The final piece of advice is to never stop learning. When starting out with serverless, you might be overwhelmed by the sheer volume of services, features, limitations and peculiarities. This is okay. You don’t need to know every detail to build your first application.

You will find out what works and what alternatives are available as you go. The important thing is to have an open mind, stay up-to-date, investigate your options, and change your approach if needed.

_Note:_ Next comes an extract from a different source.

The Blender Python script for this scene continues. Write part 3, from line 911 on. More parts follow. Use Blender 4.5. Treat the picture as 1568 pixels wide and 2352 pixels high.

Keep in mind that the feature velocity at AWS is staggering. Every year, thousands of changes are being released, from minor features to entirely new services and regions. There are few people in the world that are able to keep up with all of them, but luckily there is a very large and active community that filters and distills the important from the mundane. You can keep up through social media, newsletters, Slack groups, RSS feeds, meetups, and conferences.

Some of the AWS service updates might allow you to replace your application’s features, hundreds of lines of code, or even entire services with AWS-managed offerings. This can reduce cost, operational burden, and the risk of incidents. Staying involved and investing in the continuous improvement of your services is one of the best ways to stay ahead of the competition.

Organizations, too, should never stop learning. PostNL has always been open to change, which has allowed us to transition from steam trains in 1799 all the way to serverless in 2019, with many different stages in between. This has only been possible because we chose strategies that made sense at the time and revised them when new insights emerged. We can only advise your organization to take the same dynamic view on technology, or you will lose your edge to competitors who do.

In the end, the only constant is change. The people and organizations best equipped to react to change will be the leaders of tomorrow.